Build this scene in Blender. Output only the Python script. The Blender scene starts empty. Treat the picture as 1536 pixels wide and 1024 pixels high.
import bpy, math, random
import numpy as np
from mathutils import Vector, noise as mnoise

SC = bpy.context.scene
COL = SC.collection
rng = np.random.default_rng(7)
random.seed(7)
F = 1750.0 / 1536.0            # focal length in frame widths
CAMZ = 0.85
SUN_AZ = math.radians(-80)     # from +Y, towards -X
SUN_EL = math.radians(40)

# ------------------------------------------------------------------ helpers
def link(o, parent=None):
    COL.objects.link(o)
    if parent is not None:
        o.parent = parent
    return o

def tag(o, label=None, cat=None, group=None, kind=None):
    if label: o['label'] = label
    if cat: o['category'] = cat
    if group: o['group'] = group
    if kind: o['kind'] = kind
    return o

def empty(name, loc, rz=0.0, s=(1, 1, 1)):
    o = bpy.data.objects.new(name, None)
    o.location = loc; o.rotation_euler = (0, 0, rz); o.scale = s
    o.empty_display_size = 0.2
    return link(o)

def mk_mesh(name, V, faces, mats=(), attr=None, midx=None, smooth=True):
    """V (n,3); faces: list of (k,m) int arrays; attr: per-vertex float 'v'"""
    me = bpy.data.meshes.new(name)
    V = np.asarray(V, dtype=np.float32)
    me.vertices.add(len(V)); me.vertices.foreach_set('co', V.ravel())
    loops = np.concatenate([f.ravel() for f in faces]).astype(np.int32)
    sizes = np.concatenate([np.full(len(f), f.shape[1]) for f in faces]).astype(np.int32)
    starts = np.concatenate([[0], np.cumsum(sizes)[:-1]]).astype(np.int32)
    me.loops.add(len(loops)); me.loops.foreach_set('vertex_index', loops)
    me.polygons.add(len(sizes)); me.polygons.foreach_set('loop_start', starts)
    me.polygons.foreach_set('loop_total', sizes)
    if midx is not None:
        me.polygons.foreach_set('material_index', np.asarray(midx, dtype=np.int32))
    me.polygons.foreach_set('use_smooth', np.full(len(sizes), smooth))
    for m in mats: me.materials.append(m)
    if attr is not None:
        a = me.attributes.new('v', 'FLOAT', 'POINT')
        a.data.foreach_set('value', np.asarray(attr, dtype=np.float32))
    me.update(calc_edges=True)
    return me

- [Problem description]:
Include the first line, the line containing "SUN_EL = math.radians(40)", and every line between them, copied exactly from the material above; output no other line.

- [Complete response]:
Build this scene in Blender. Output only the Python script. The Blender scene starts empty. Treat the picture as 1536 pixels wide and 1024 pixels high.
import bpy, math, random
import numpy as np
from mathutils import Vector, noise as mnoise

SC = bpy.context.scene
COL = SC.collection
rng = np.random.default_rng(7)
random.seed(7)
F = 1750.0 / 1536.0            # focal length in frame widths
CAMZ = 0.85
SUN_AZ = math.radians(-80)     # from +Y, towards -X
SUN_EL = math.radians(40)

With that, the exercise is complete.